Günümüzde, Allah’a verilenden ziyade, şeyhlere, gavslara ve kutuplara daha fazla önem verildiği gözlemlenmektedir. Ancak, İslam dininin özüne baktığımızda, bütün hamd, övgü ve şeref yalnızca Allah’a aittir. Fatiha Suresi’nin 2. ayetinde bu durum açıkça ifade edilmektedir. Ayrıca, İzzet ve şeref de yalnızca Allah’a aittir (Fatır 10). Yücelik de yine O’nundur (Müddessir 3).
Nebi Muhammed, gaybı bilmez ve melek değildir (En’am 50). O, Allah’ın kulu ve resulüdür (Al-i İmran 144). Yarın kendisine ne yapılacağını bilmez (Ahkaf 9) ve kendine de, bize de gelecek bir zararı engelleyemez (Araf 188). Dolayısıyla, kimsenin koruyucusu, kurtarıcısı veya vekili değildir (En’am 107). Yakın çevresindeki münafıkları bile bilmemesi, onun beşer olduğunu gösterir (Tevbe 101; Kehf 110). Mucizesi ise yalnızca Kur’an’dır (İsra 59).
Kur’an’a göre, Allah’a öğretilen dine bir göz atalım (Hucurat 16):
Alimler, Nebi’nin varisleridir ve doğru içtihada iki, yanlış içtihada bir sevap verilmektedir. Bu durum, dini bozmanın bile bir sevabı olduğunu göstermektedir. İhtilaflarda rahmet vardır; bu nedenle, mezhep alimlerinin farklı görüşleri olması sıkıntı yaratmamaktadır.

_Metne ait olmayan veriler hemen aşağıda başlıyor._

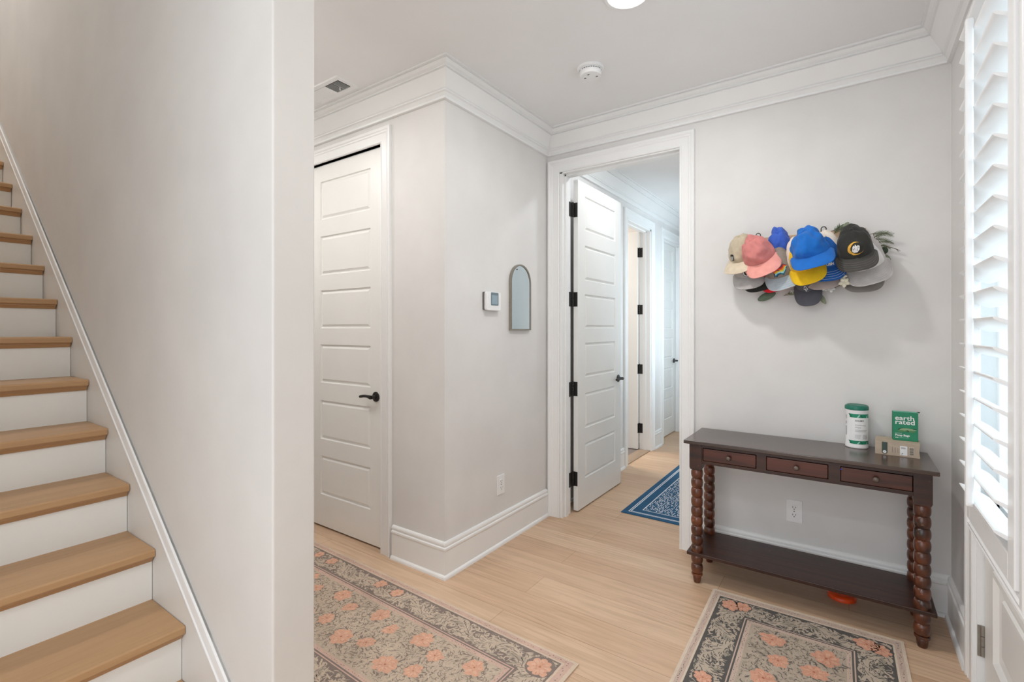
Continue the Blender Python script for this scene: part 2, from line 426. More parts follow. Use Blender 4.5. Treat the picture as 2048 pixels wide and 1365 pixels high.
# ------------------------------------------------------------------ panelled doors
ROWS = [(2.333, 2.076), (1.964, 1.702), (1.599, 1.343), (1.235, 0.977), (0.858, 0.596), (0.483, 0.222)]
def door_leaf(w, h, th, rows, stile=0.118, rings=((0, 0), (0.005, 0.009), (0.012, 0.009), (0.026, 0.001))):
    # x 0..w, z 0..h, y 0..th; both faces panelled
    m = MB()
    for side in (0, 1):
        Y = lambda d: d if side == 0 else th - d
        def q(x0, x1, z0, z1, d=0): m.add([(x0, Y(d), z0), (x1, Y(d), z0), (x1, Y(d), z1), (x0, Y(d), z1)], [(0, 1, 2, 3)])
        q(0, stile, 0, h); q(w - stile, w, 0, h)
        zs = [h] + [z for r in rows for z in r] + [0]
        for i in range(0, len(zs), 2): q(stile, w - stile, zs[i + 1], zs[i])
        for zt, zb in rows:
            R = []
            for ins, d in rings:
                R.append([(stile + ins, Y(d), zb + ins), (w - stile - ins, Y(d), zb + ins), (w - stile - ins, Y(d), zt - ins), (stile + ins, Y(d), zt - ins)])
            for a in range(len(R) - 1):
                m.add(R[a] + R[a + 1], [(k, (k + 1) % 4, 4 + (k + 1) % 4, 4 + k) for k in range(4)])
            m.add(R[-1], [(0, 1, 2, 3)])
    for a, b_, c_, d_ in (((0, 0, 0), (0, th, 0), (0, th, h), (0, 0, h)), ((w, 0, 0), (w, th, 0), (w, th, h), (w, 0, h)), ((0, 0, 0), (w, 0, 0), (w, th, 0), (0, th, 0)), ((0, 0, h), (w, 0, h), (w, th, h), (0, th, h))):
        m.add([a, b_, c_, d_], [(0, 1, 2, 3)])
    return m
def lever(parent, x, z, ys, sgn, th):
    # round rose and curved lever on each face; sgn = direction the lever points along x
    for side in (0, 1):
        y0 = 0.0 if side == 0 else th; o = -1 if side == 0 else 1
        m = MB()
        prof = [(0.001, 0.0), (0.027, 0.0), (0.031, 0.003), (0.030, 0.007), (0.024, 0.010), (0.013, 0.011), (0.011, 0.040), (0.001, 0.040)]
        n = 24; vs = []
        for r, d in prof:
            for i in range(n): a = 2 * PI * i / n; vs.append((x + r * math.cos(a), y0 + o * d, z + r * math.sin(a)))
        fs = [(j * n + i, j * n + (i + 1) % n, (j + 1) * n + (i + 1) % n, (j + 1) * n + i) for j in range(len(prof) - 1) for i in range(n)]
        m.add(vs, fs)
        pts = [(x + sgn * t * 0.112, y0 + o * (0.044 - 0.010 * math.sin(t * PI * 0.5)), z + 0.006 * math.sin(t * PI) - 0.004 * t) for t in (0, 0.12, 0.3, 0.5, 0.7, 0.88, 1.0)]
        m.tube(pts, [0.012, 0.0115, 0.0095, 0.009, 0.009, 0.0095, 0.008], 10)
        m.build('handle', M['black'], parent, auto=0.8)
def hinge(parent, kn, plate_a, plate_b, z, h=0.105):
    # kn: knuckle centre; plates are (x0, x1, y0, y1) in the leaf's own axes
    m = MB()
    for k in range(5):
        z0 = z - h / 2 + k * h / 5
        m.lathe(kn[0], kn[1], [(0.0072, z0 + 0.0008), (0.0072, z0 + h / 5 - 0.0008)], 12)
    m.lathe(kn[0], kn[1], [(0.004, z + h / 2), (0.005, z + h / 2 + 0.003), (0.002, z + h / 2 + 0.006)], 10)
    for x0, x1, y0, y1 in (plate_a, plate_b): m.box(x0, x1, y0, y1, z - h / 2, z + h / 2)
    return m.build('hinge', M['black'], parent, bevel=0.0008)

# closet door (closed) on the left
t = MB(); d1 = door_leaf(D1b - D1a - 0.014, 2.430, 0.035, [(a - 0.012, b_ - 0.012) for a, b_ in ROWS], 0.118)
d1o = struct(d1.build('door_1', M['door'])); d1o.location = (D1a + 0.007, YC + 0.020, 0.012)
lever(d1o, D1b - D1a - 0.014 - 0.062, 0.925 - 0.012, 0, -1, 0.035)
# open door into the hall: hinged on the far left jamb, folded back along the hall
d2o = struct(door_leaf(0.806, 2.420, 0.035, [(a - 0.010, b_ - 0.010) for a, b_ in ROWS], 0.118).build('door_2', M['door']))
d2o.rotation_euler = (0, 0, math.radians(90)); d2o.location = (-1.622, YB + 0.160, 0.010)
lever(d2o, 0.806 - 0.062, 0.917 - 0.01, 0, -1, 0.035)
for zz in (2.209, 1.555, 0.900, 0.242):
    hinge(d2o, (-0.012, 0.0345), (-0.0035, 0.0005, 0.003, 0.034), (-0.062, -0.014, 0.0365, 0.0398), zz - 0.010)
# bathroom door, hinged on the far jamb, open into the bathroom
d3o = struct(door_leaf(0.66, 2.40, 0.035, [(a - 0.012, b_ - 0.012) for a, b_ in ROWS], 0.105).build('door_3', M['door']))
d3o.rotation_euler = (0, 0, PI); d3o.location = (XW - 0.128, H2b - 0.022, 0.012)
for zz in (2.182, 1.552, 0.894, 0.241):
    hinge(d3o, (-0.009, 0.002), (-0.003, 0.0005, 0.003, 0.034), (-0.046, -0.010, -0.0038, -0.0006), zz - 0.012)
# hall closet door (closed)
d4o = struct(door_leaf(H3b - H3a - 0.042, 2.39, 0.035, [(a - 0.02, b_ - 0.02) for a, b_ in ROWS], 0.118).build('door_4', M['door']))
d4o.rotation_euler = (0, 0, math.radians(90)); d4o.location = (XW - 0.080, H3a + 0.021, 0.012)
lever(d4o, H3b - H3a - 0.042 - 0.062, 0.915, 0, -1, 0.035)

# ------------------------------------------------------------------ front door with glass
FD0, FD1, FDX = F0 + 0.008, F1 - 0.012, 0.410
gy0, gy1, gz0, gz1 = FD0 + 0.165, FD1 - 0.165, 0.72, 2.28
m = MB()
for a, b_, z0, z1 in ((FD0, gy0, 0.012, 2.436), (gy1, FD1, 0.012, 2.436), (gy0, gy1, gz1, 2.436), (gy0, gy1, 0.50, gz0), (gy0, gy1, 0.012, 0.196)):
    m.box(FDX, FDX + 0.045, a, b_, z0, z1)
m.box(FDX + 0.012, FDX + 0.033, gy0, gy1, 0.196, 0.50)
fd = struct(m.build('door_5', M['door']))
m = MB()
for k, (ins, d) in enumerate(((0.0, -0.006), (0.012, -0.004), (0.020, 0.004), (0.055, 0.010), (0.060, 0.004), (0.068, 0.004))): pass
rg = [(-0.012, 0.0), (-0.010, -0.007), (0.004, -0.009), (0.014, -0.002), (0.022, 0.004), (0.055, 0.011), (0.060, 0.003), (0.070, 0.002)]
R = [[(FDX + d, gy0 + i_, 0.196 + i_), (FDX + d, gy1 - i_, 0.196 + i_), (FDX + d, gy1 - i_, 0.50 - i_), (FDX + d, gy0 + i_, 0.50 - i_)] for i_, d in rg]
for a in range(len(R) - 1): m.add(R[a] + R[a + 1], [(k, (k + 1) % 4, 4 + (k + 1) % 4, 4 + k) for k in range(4)])
m.add(R[-1], [(0, 1, 2, 3)])
m.build('raised_panel', M['door'], fd)
MB().box(FDX + 0.018, FDX + 0.026, gy0, gy1, gz0, gz1).build('glass_pane', M['glass'], fd)
m = MB()
for a, b_, z0, z1 in ((gy0, gy0 + 0.035, gz0, gz1), (gy1 - 0.035, gy1, gz0, gz1), (gy0, gy1, gz0, gz0 + 0.035), (gy0, gy1, gz1 - 0.035, gz1)):
    m.box(FDX + 0.002, FDX + 0.045, a, b_, z0, z1)
for k in (1, 2):
    yy = gy0 + (gy1 - gy0) * k / 3; m.box(FDX + 0.008, FDX + 0.038, yy - 0.011, yy + 0.011, gz0 + 0.03, gz1 - 0.03)
m.build('glazing_bars', M['trim'], fd)
for zz in (0.187, 0.92, 1.65, 2.28):
    hm = MB(); z0, z1 = zz - 0.057, zz + 0.057
    for k in range(3):
        za, zb = z0 + k * 0.038, z0 + (k + 1) * 0.038
        hm.lathe(FDX - 0.006, FD1 + 0.003, [(0.0075, za + 0.001), (0.0075, zb - 0.001)], 12)
    hm.box(FDX - 0.020, FDX + 0.001, FD1 + 0.0005, FD1 + 0.0035, z0, z1)
    hh = hm.build('hinge', M['steel'], fd); hh['label'] = 'steel hinge'
# threshold outside and porch
struct(MB().box(XR + 0.0, XR + 0.16, F0, F1, -0.01, 0.010).build('trim_16', M['slot']))
porch = MB().box(0.51, 3.2, -0.5, 4.6, -0.20, -0.04)
struct(porch.build('floor_porch', plain('porch_concrete', (205, 205, 202), 0.8)))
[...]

Adem, Yunus ve Musa gibi nebilerin günah işledikleri kabul edilebilir; ancak Buhari ve Müslim aleyhine bir söz söylemek, kabul edilemez. Bir hadisin Kur’an’a uymadığını söyleyerek reddeden bir kişi, hadis inkarcısı olarak kabul edilir ve bu durum kafirlik olarak değerlendirilir. Ancak, Buhari ve Müslim’deki binlerce hadisi reddedenler için sorun yoktur. Bu kişiler, hadislerin de vahiy olduğunu iddia etmektedir. Bir sözün vahiy olup olmadığına insanlar karar verebiliyor. Bu durum, oldukça acı bir gerçektir.
Ebubekir, Ömer gibi sahabeler hadis yazdırmasını bilmiyordu da Buhari, Müslim, Tirmizi ve Ebu Davud gibi kişiler dini daha iyi mi biliyordu? Nebi Muhammed’i daha iyi tanıdıkları söylenemez. Sahabeye Kur’an yeterken, sonradan neden yetersiz hale geldiği sorgulanmalıdır. Utanmadan “Buhari, Müslim çökerse İslam çöker” diyenler, aslında ruhbanları Rabb edinmektedir (Tevbe 31). Bu tavır, rivayetleri Kur’an’a, ruhbanları ise Allah’a ortak etmekten başka bir şey değildir.
Sonuç olarak, İslam dininin özünü anlamak ve yaşamak, yalnızca Allah’a yönelmekle mümkündür. Hadislerin değeri, Kur’an ile olan ilişkisi çerçevesinde değerlendirilmelidir.